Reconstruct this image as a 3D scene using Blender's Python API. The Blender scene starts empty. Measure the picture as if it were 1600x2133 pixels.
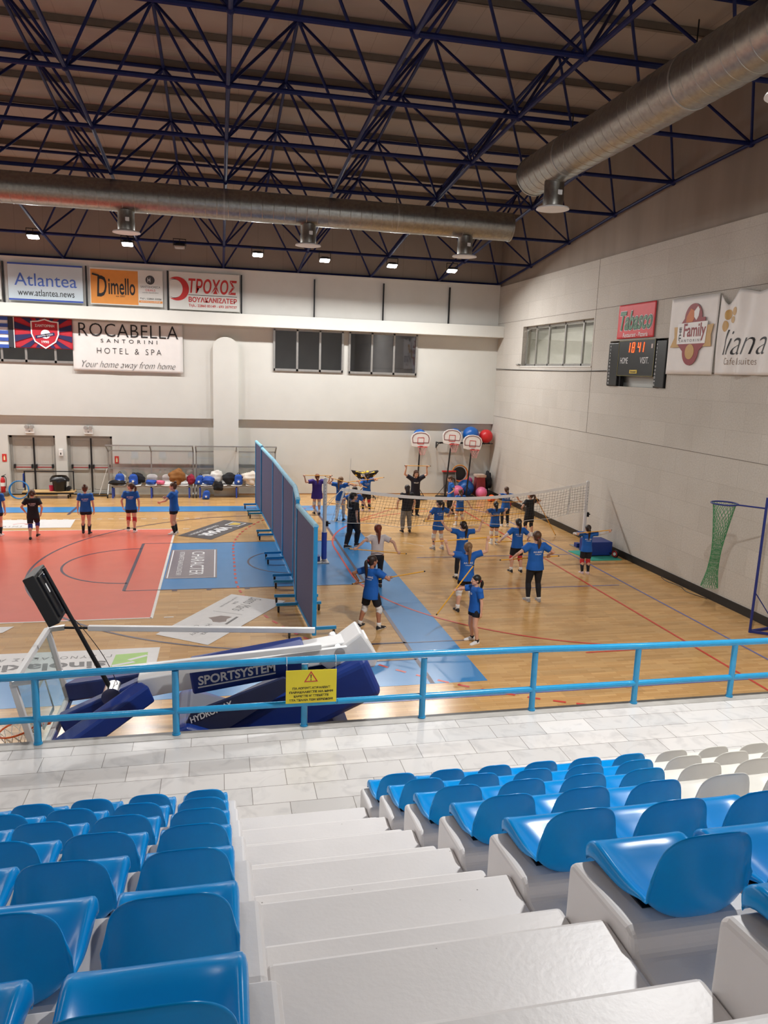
import bpy, bmesh, math, random
from mathutils import Vector, Matrix
from mathutils.bvhtree import BVHTree
random.seed(7)
PI = math.pi
S = bpy.context.scene
COL = S.collection

# ---------------------------------------------------------------- camera
def camera():
    cd = bpy.data.cameras.new('camera'); c = bpy.data.objects.new('camera', cd); COL.objects.link(c)
    cd.sensor_fit = 'VERTICAL'; cd.sensor_height = 24.0; cd.lens = 1560.67*24.0/2133.0
    cd.clip_start = 0.05; cd.clip_end = 200
    yaw, pitch, roll = 0.219703, 0.18509, 0.033457
    f = Vector((math.sin(yaw)*math.cos(pitch), math.cos(yaw)*math.cos(pitch), -math.sin(pitch)))
    r = Vector((math.cos(yaw), -math.sin(yaw), 0)); u = r.cross(f)
    r2 = r*math.cos(roll) + u*math.sin(roll); u2 = -r*math.sin(roll) + u*math.cos(roll)
    m = Matrix((r2, u2, -f)).transposed().to_4x4(); m.translation = Vector((-3.57767, -20.31075, 5.2731))
    c.matrix_world = m; S.camera = c
camera()

# ---------------------------------------------------------------- exposure, world
S.view_settings.view_transform = 'Standard'; S.view_settings.look = 'None'
S.view_settings.gamma = 1.0; S.view_settings.use_curve_mapping = False
S.view_settings.exposure = 0.74
S.cycles.use_denoising = True
S.cycles.max_bounces = 8; S.cycles.diffuse_bounces = 5; S.cycles.glossy_bounces = 4
S.cycles.transparent_max_bounces = 16
S.cycles.caustics_reflective = False; S.cycles.caustics_refractive = False
S.cycles.sample_clamp_indirect = 6.0
LAMP_WATT = 150.0
LAMP_COL = (1.0, 0.99, 0.975)
W = bpy.data.worlds.new('world'); S.world = W; W.use_nodes = True
W.node_tree.nodes['Background'].inputs[0].default_value = (0.5, 0.47, 0.44, 1)
W.node_tree.nodes['Background'].inputs[1].default_value = 0.0

# ---------------------------------------------------------------- materials
def lin(c):
    return tuple((x/12.92 if x <= .04045 else ((x+.055)/1.055)**2.4) for x in c)
def rgb(r, g, b):
    return lin((r/255, g/255, b/255)) + (1.0,)
MATS = {}
def mat(name, col, rough=.5, metal=0.0, var=.06, scale=6.0, bump=0.0, bscale=40.0, spec=.5, coat=0.0, emit=None, es=0.0, stretch=None):
    """principled surface whose colour wanders a little with a noise in object space"""
    if name in MATS: return MATS[name]
    m = bpy.data.materials.new(name); m.use_nodes = True; nt = m.node_tree; N = nt.nodes; L = nt.links
    b = N['Principled BSDF']; b.inputs['Roughness'].default_value = rough; b.inputs['Metallic'].default_value = metal
    b.inputs['Specular IOR Level'].default_value = spec; b.inputs['Coat Weight'].default_value = coat
    tc = N.new('ShaderNodeTexCoord'); mp = N.new('ShaderNodeMapping'); L.new(tc.outputs['Object'], mp.inputs[0])
    if stretch: mp.inputs['Scale'].default_value = stretch
    nz = N.new('ShaderNodeTexNoise'); nz.inputs['Scale'].default_value = scale; nz.inputs['Detail'].default_value = 4; L.new(mp.outputs[0], nz.inputs['Vector'])
    rp = N.new('ShaderNodeValToRGB'); L.new(nz.outputs['Fac'], rp.inputs[0])
    rp.color_ramp.elements[0].position = .3; rp.color_ramp.elements[1].position = .7
    rp.color_ramp.elements[0].color = tuple(max(0, x*(1-var)) for x in col[:3])+(1,)
    rp.color_ramp.elements[1].color = tuple(min(1, x*(1+var)) for x in col[:3])+(1,)
    L.new(rp.outputs[0], b.inputs['Base Color'])
    if bump:
        n2 = N.new('ShaderNodeTexNoise'); n2.inputs['Scale'].default_value = bscale; n2.inputs['Detail'].default_value = 5; L.new(tc.outputs['Object'], n2.inputs['Vector'])
        bp = N.new('ShaderNodeBump'); bp.inputs['Strength'].default_value = bump; bp.inputs['Distance'].default_value = .02
        L.new(n2.outputs['Fac'], bp.inputs['Height']); L.new(bp.outputs[0], b.inputs['Normal'])
    if emit:
        b.inputs['Emission Color'].default_value = emit; b.inputs['Emission Strength'].default_value = es
    MATS[name] = m
    return m
def nodes_of(m):
    return m.node_tree.nodes, m.node_tree.links, m.node_tree.nodes['Principled BSDF']
def glass(name, tint, refl=.12, rough=.03):
    if name in MATS: return MATS[name]
    m = bpy.data.materials.new(name); m.use_nodes = True; N = m.node_tree.nodes; L = m.node_tree.links
    N.remove(N['Principled BSDF']); out = N['Material Output']
    t = N.new('ShaderNodeBsdfTransparent'); t.inputs[0].default_value = tint
    g = N.new('ShaderNodeBsdfGlossy'); g.inputs['Roughness'].default_value = rough
    nz = N.new('ShaderNodeTexNoise'); nz.inputs['Scale'].default_value = 3
    mr = N.new('ShaderNodeMapRange'); mr.inputs[3].default_value = refl*.85; mr.inputs[4].default_value = refl*1.15; L.new(nz.outputs['Fac'], mr.inputs[0])
    mx = N.new('ShaderNodeMixShader'); L.new(mr.outputs[0], mx.inputs[0]); L.new(t.outputs[0], mx.inputs[1]); L.new(g.outputs[0], mx.inputs[2]); L.new(mx.outputs[0], out.inputs[0])
    MATS[name] = m
    return m

def parquet():
    m = bpy.data.materials.new('oak parquet'); m.use_nodes = True; N, L, b = nodes_of(m); MATS['parquet'] = m
    tc = N.new('ShaderNodeTexCoord')
    br = N.new('ShaderNodeTexBrick'); L.new(tc.outputs['Object'], br.inputs['Vector'])
    br.inputs['Scale'].default_value = 1.0; br.inputs['Brick Width'].default_value = .5; br.inputs['Row Height'].default_value = .075
    br.inputs['Mortar Size'].default_value = .0012; br.inputs['Bias'].default_value = -.1; br.offset = .37
    br.inputs['Color1'].default_value = rgb(216, 174, 116); br.inputs['Color2'].default_value = rgb(198, 152, 94); br.inputs['Mortar'].default_value = rgb(135, 92, 52)
    br2 = N.new('ShaderNodeTexBrick'); L.new(tc.outputs['Object'], br2.inputs['Vector'])
    br2.inputs['Scale'].default_value = 1.0; br2.inputs['Brick Width'].default_value = 1.5; br2.inputs['Row Height'].default_value = .225; br2.inputs['Mortar Size'].default_value = 0; br2.offset = .61
    br2.inputs['Color1'].default_value = (.86, .86, .86, 1); br2.inputs['Color2'].default_value = (1.05, 1.03, 1.0, 1); br2.inputs['Mortar'].default_value = (1, 1, 1, 1)
    mx = N.new('ShaderNodeMix'); mx.data_type = 'RGBA'; mx.blend_type = 'MULTIPLY'; mx.inputs[0].default_value = 1
    L.new(br.outputs['Color'], mx.inputs[6]); L.new(br2.outputs['Color'], mx.inputs[7])
    mp = N.new('ShaderNodeMapping'); mp.inputs['Scale'].default_value = (2, 30, 1); L.new(tc.outputs['Object'], mp.inputs[0])
    nz = N.new('ShaderNodeTexNoise'); nz.inputs['Scale'].default_value = 2; nz.inputs['Detail'].default_value = 6; L.new(mp.outputs[0], nz.inputs['Vector'])
    rp = N.new('ShaderNodeValToRGB'); rp.color_ramp.elements[0].color = (.9, .88, .85, 1); rp.color_ramp.elements[1].color = (1.06, 1.05, 1.03, 1); L.new(nz.outputs['Fac'], rp.inputs[0])
    m2 = N.new('ShaderNodeMix'); m2.data_type = 'RGBA'; m2.blend_type = 'MULTIPLY'; m2.inputs[0].default_value = 1
    L.new(mx.outputs[2], m2.inputs[6]); L.new(rp.outputs[0], m2.inputs[7]); L.new(m2.outputs[2], b.inputs['Base Color'])
    b.inputs['Roughness'].default_value = .22; b.inputs['Specular IOR Level'].default_value = .4
    bp = N.new('ShaderNodeBump'); bp.inputs['Strength'].default_value = .08; bp.inputs['Distance'].default_value = .004; L.new(nz.outputs['Fac'], bp.inputs['Height']); L.new(bp.outputs[0], b.inputs['Normal'])
    return m
def marble():
    m = bpy.data.materials.new('marble tile'); m.use_nodes = True; N, L, b = nodes_of(m); MATS['marble'] = m
    tc = N.new('ShaderNodeTexCoord'); mp = N.new('ShaderNodeMapping'); mp.inputs['Location'].default_value = (.23, 13.76+.305, 0); L.new(tc.outputs['Object'], mp.inputs[0])
    br = N.new('ShaderNodeTexBrick'); L.new(mp.outputs[0], br.inputs['Vector'])
    br.inputs['Scale'].default_value = 1; br.inputs['Brick Width'].default_value = .612; br.inputs['Row Height'].default_value = .305; br.offset = .43
    br.inputs['Mortar Size'].default_value = .003; br.inputs['Color1'].default_value = rgb(226, 222, 218); br.inputs['Color2'].default_value = rgb(206, 203, 200); br.inputs['Mortar'].default_value = rgb(128, 122, 114)
    nz = N.new('ShaderNodeTexNoise'); nz.inputs['Scale'].default_value = 3.2; nz.inputs['Detail'].default_value = 9; nz.inputs['Distortion'].default_value = 1.6; L.new(tc.outputs['Object'], nz.inputs['Vector'])
    rp = N.new('ShaderNodeValToRGB'); rp.color_ramp.elements[0].position = .32; rp.color_ramp.elements[0].color = (.82, .82, .83, 1); rp.color_ramp.elements[1].position = .5; rp.color_ramp.elements[1].color = (1, 1, 1, 1); L.new(nz.outputs['Fac'], rp.inputs[0])
    mx = N.new('ShaderNodeMix'); mx.data_type = 'RGBA'; mx.blend_type = 'MULTIPLY'; mx.inputs[0].default_value = .8
    L.new(br.outputs['Color'], mx.inputs[6]); L.new(rp.outputs[0], mx.inputs[7]); L.new(mx.outputs[2], b.inputs['Base Color'])
    b.inputs['Roughness'].default_value = .2
    return m
def white_paint():
    """thick glossy paint on rough concrete, with specks of dirt"""
    m = mat('white gloss paint', rgb(222, 219, 218), .4, var=.035, scale=2.5, bump=.05, bscale=40, spec=.5); N, L, b = nodes_of(m)
    tc = N.new('ShaderNodeTexCoord'); v = N.new('ShaderNodeTexVoronoi'); v.inputs['Scale'].default_value = 7; L.new(tc.outputs['Object'], v.inputs['Vector'])
    rp = N.new('ShaderNodeValToRGB'); rp.color_ramp.elements[0].position = .022; rp.color_ramp.elements[0].color = (.25, .23, .2, 1); rp.color_ramp.elements[1].position = .03; rp.color_ramp.elements[1].color = (1, 1, 1, 1)
    L.new(v.outputs['Distance'], rp.inputs[0])
    old = b.inputs['Base Color'].links[0].from_socket
    mx = N.new('ShaderNodeMix'); mx.data_type = 'RGBA'; mx.blend_type = 'MULTIPLY'; mx.inputs[0].default_value = .75
    L.new(old, mx.inputs[6]); L.new(rp.outputs[0], mx.inputs[7]); L.new(mx.outputs[2], b.inputs['Base Color'])
    return m
def concrete_wall():
    """pale cement-fibre panels with fine specks and thin joints"""
    m = bpy.data.materials.new('cement panels'); m.use_nodes = True; N, L, b = nodes_of(m); MATS['cement'] = m
    tc = N.new('ShaderNodeTexCoord'); sp = N.new('ShaderNodeSeparateXYZ'); cb = N.new('ShaderNodeCombineXYZ')
    L.new(tc.outputs['Object'], sp.inputs[0]); L.new(sp.outputs['Y'], cb.inputs['X']); L.new(sp.outputs['Z'], cb.inputs['Y'])
    mp = N.new('ShaderNodeMapping'); mp.inputs['Location'].default_value = (-2.56+16.4, -3.52+1.97*2, 0); L.new(cb.outputs[0], mp.inputs[0])
    br = N.new('ShaderNodeTexBrick'); L.new(mp.outputs[0], br.inputs['Vector']); br.offset = .5
    br.inputs['Scale'].default_value = 1; br.inputs['Brick Width'].default_value = 1.25; br.inputs['Row Height'].default_value = .6567; br.inputs['Mortar Size'].default_value = .004
    br.inputs['Color1'].default_value = rgb(200, 195, 187); br.inputs['Color2'].default_value = rgb(194, 189, 181); br.inputs['Mortar'].default_value = rgb(176, 170, 162)
    nz = N.new('ShaderNodeTexNoise'); nz.inputs['Scale'].default_value = 26; nz.inputs['Detail'].default_value = 8; nz.inputs['Roughness'].default_value = .75; L.new(tc.outputs['Object'], nz.inputs['Vector'])
    rp = N.new('ShaderNodeValToRGB'); rp.color_ramp.elements[0].position = .36; rp.color_ramp.elements[0].color = (.84, .83, .81, 1); rp.color_ramp.elements[1].position = .6; rp.color_ramp.elements[1].color = (1.03, 1.03, 1.03, 1); L.new(nz.outputs['Fac'], rp.inputs[0])
    n3 = N.new('ShaderNodeTexNoise'); n3.inputs['Scale'].default_value = .9; n3.inputs['Detail'].default_value = 3; L.new(tc.outputs['Object'], n3.inputs['Vector'])
    r3 = N.new('ShaderNodeValToRGB'); r3.color_ramp.elements[0].position = .3; r3.color_ramp.elements[0].color = (.93, .92, .91, 1); r3.color_ramp.elements[1].position = .7; r3.color_ramp.elements[1].color = (1, 1, 1, 1); L.new(n3.outputs['Fac'], r3.inputs[0])
    prev = br.outputs['Color']
    for s in (rp.outputs[0], r3.outputs[0]):
        mx = N.new('ShaderNodeMix'); mx.data_type = 'RGBA'; mx.blend_type = 'MULTIPLY'; mx.inputs[0].default_value = 1
        L.new(prev, mx.inputs[6]); L.new(s, mx.inputs[7]); prev = mx.outputs[2]
    L.new(prev, b.inputs['Base Color']); b.inputs['Roughness'].default_value = .85
    bp = N.new('ShaderNodeBump'); bp.inputs['Strength'].default_value = .25; bp.inputs['Distance'].default_value = .01; L.new(nz.outputs['Fac'], bp.inputs['Height']); L.new(bp.outputs[0], b.inputs['Normal'])
    return m
def roof_sheet():
    m = mat('roof sheeting', rgb(158, 148, 138), .7, var=.05, scale=1.2); N, L, b = nodes_of(m)
    tc = N.new('ShaderNodeTexCoord'); br = N.new('ShaderNodeTexBrick'); br.offset = 0; L.new(tc.outputs['Object'], br.inputs['Vector'])
    br.inputs['Scale'].default_value = 1; br.inputs['Brick Width'].default_value = 1.0; br.inputs['Row Height'].default_value = 400; br.inputs['Mortar Size'].default_value = .01
    br.inputs['Color1'].default_value = br.inputs['Color2'].default_value = (1, 1, 1, 1); br.inputs['Mortar'].default_value = (.78, .78, .78, 1)
    old = b.inputs['Base Color'].links[0].from_socket
    mx = N.new('ShaderNodeMix'); mx.data_type = 'RGBA'; mx.blend_type = 'MULTIPLY'; mx.inputs[0].default_value = 1
    L.new(old, mx.inputs[6]); L.new(br.outputs['Color'], mx.inputs[7]); L.new(mx.outputs[2], b.inputs['Base Color'])
    return m
def duct_metal():
    m = mat('galvanised sheet', rgb(158, 157, 152), .36, 1.0, var=.14, scale=12, bump=.16, bscale=5)
    return m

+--

▶ **PROBLEM DESCRIPTION**
From the opening line of the listing above through the line bearing "W.node_tree.nodes['Background'].inputs[1].default_value = 0.0", repeat each line exactly. Drop every picture.

▶ **ANSWER FOR THIS EXERCISE**
Reconstruct this image as a 3D scene using Blender's Python API. The Blender scene starts empty. Measure the picture as if it were 1600x2133 pixels.
import bpy, bmesh, math, random
from mathutils import Vector, Matrix
from mathutils.bvhtree import BVHTree
random.seed(7)
PI = math.pi
S = bpy.context.scene
COL = S.collection

# ---------------------------------------------------------------- camera
def camera():
    cd = bpy.data.cameras.new('camera'); c = bpy.data.objects.new('camera', cd); COL.objects.link(c)
    cd.sensor_fit = 'VERTICAL'; cd.sensor_height = 24.0; cd.lens = 1560.67*24.0/2133.0
    cd.clip_start = 0.05; cd.clip_end = 200
    yaw, pitch, roll = 0.219703, 0.18509, 0.033457
    f = Vector((math.sin(yaw)*math.cos(pitch), math.cos(yaw)*math.cos(pitch), -math.sin(pitch)))
    r = Vector((math.cos(yaw), -math.sin(yaw), 0)); u = r.cross(f)
    r2 = r*math.cos(roll) + u*math.sin(roll); u2 = -r*math.sin(roll) + u*math.cos(roll)
    m = Matrix((r2, u2, -f)).transposed().to_4x4(); m.translation = Vector((-3.57767, -20.31075, 5.2731))
    c.matrix_world = m; S.camera = c
camera()

# ---------------------------------------------------------------- exposure, world
S.view_settings.view_transform = 'Standard'; S.view_settings.look = 'None'
S.view_settings.gamma = 1.0; S.view_settings.use_curve_mapping = False
S.view_settings.exposure = 0.74
S.cycles.use_denoising = True
S.cycles.max_bounces = 8; S.cycles.diffuse_bounces = 5; S.cycles.glossy_bounces = 4
S.cycles.transparent_max_bounces = 16
S.cycles.caustics_reflective = False; S.cycles.caustics_refractive = False
S.cycles.sample_clamp_indirect = 6.0
LAMP_WATT = 150.0
LAMP_COL = (1.0, 0.99, 0.975)
W = bpy.data.worlds.new('world'); S.world = W; W.use_nodes = True
W.node_tree.nodes['Background'].inputs[0].default_value = (0.5, 0.47, 0.44, 1)
W.node_tree.nodes['Background'].inputs[1].default_value = 0.0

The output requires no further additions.